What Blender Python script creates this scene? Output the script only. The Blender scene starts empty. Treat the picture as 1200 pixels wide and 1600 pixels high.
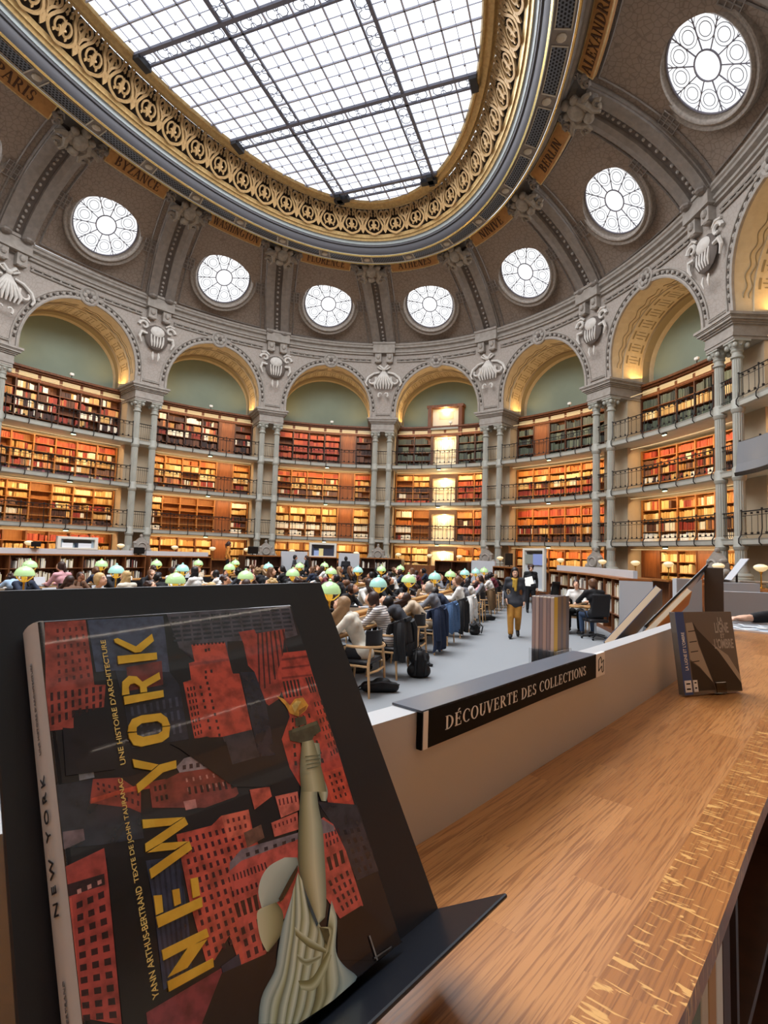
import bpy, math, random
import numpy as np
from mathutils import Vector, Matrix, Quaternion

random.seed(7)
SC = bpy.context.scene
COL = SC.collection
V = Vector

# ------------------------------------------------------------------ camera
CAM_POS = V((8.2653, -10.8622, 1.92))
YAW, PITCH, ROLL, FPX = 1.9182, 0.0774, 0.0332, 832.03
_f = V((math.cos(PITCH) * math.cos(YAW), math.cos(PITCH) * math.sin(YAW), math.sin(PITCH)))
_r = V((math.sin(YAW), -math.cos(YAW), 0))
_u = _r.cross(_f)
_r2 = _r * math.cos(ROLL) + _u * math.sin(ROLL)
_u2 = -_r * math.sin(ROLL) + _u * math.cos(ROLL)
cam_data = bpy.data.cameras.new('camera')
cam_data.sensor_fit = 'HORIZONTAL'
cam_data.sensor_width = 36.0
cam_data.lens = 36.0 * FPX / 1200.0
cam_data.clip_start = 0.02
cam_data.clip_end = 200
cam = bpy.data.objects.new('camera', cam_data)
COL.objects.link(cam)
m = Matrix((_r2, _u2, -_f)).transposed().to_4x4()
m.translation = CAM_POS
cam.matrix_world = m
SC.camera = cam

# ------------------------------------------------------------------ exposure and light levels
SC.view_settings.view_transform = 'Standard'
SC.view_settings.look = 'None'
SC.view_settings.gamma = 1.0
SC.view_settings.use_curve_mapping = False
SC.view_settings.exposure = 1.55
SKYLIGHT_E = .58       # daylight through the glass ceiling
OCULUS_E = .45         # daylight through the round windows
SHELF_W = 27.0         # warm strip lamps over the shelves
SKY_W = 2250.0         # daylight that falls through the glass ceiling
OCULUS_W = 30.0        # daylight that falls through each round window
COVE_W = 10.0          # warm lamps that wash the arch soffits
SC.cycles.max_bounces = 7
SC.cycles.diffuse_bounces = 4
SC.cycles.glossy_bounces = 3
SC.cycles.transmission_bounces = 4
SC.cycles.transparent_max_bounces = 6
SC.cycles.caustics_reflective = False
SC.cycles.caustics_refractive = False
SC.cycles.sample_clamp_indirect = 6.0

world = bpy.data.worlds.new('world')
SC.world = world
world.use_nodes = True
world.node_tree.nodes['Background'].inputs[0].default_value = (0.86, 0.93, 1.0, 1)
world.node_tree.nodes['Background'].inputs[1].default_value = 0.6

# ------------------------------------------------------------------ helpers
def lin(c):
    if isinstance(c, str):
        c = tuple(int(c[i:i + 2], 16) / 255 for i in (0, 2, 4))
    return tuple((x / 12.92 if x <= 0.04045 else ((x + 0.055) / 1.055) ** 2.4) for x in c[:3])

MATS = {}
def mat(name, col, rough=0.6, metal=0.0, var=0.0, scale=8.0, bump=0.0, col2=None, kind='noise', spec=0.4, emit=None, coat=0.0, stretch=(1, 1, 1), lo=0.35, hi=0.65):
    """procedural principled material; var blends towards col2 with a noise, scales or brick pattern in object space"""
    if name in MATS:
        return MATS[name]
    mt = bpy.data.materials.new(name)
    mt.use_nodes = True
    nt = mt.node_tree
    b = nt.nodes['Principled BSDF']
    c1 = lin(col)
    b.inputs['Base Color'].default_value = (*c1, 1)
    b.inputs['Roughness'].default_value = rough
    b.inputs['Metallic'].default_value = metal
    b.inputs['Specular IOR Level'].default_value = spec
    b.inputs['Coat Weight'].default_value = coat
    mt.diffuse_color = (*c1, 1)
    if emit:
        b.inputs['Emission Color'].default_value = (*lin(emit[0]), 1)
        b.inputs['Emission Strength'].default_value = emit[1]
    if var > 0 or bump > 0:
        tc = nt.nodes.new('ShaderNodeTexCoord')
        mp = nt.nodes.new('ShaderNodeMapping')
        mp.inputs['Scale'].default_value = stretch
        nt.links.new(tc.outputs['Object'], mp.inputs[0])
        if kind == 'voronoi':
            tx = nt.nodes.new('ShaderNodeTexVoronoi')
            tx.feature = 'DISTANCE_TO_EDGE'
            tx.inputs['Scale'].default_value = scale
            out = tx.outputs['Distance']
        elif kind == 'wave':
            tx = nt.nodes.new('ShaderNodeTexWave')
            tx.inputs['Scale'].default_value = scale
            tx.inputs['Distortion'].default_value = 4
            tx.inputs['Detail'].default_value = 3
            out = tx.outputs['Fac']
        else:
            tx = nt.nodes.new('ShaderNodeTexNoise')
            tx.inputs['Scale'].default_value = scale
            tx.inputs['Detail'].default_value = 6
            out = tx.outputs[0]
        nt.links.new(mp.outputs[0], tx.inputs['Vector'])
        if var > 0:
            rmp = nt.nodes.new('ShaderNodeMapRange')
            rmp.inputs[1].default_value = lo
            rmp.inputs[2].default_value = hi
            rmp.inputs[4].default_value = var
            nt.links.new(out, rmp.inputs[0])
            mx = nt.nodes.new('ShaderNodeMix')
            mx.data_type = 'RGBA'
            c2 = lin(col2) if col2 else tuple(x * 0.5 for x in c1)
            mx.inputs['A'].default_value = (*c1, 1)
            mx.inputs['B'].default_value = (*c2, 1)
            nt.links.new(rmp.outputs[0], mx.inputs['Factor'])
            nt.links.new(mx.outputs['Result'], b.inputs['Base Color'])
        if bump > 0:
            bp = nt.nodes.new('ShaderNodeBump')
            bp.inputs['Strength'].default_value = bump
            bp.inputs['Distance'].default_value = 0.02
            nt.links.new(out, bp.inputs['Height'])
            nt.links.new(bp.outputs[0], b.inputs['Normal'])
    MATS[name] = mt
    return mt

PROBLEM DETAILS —
Extract, from the material above, each line holding the word "scene".

ANSWER IN FULL —
What Blender Python script creates this scene? Output the script only. The Blender scene starts empty. Treat the picture as 1200 pixels wide and 1600 pixels high.
SC = bpy.context.scene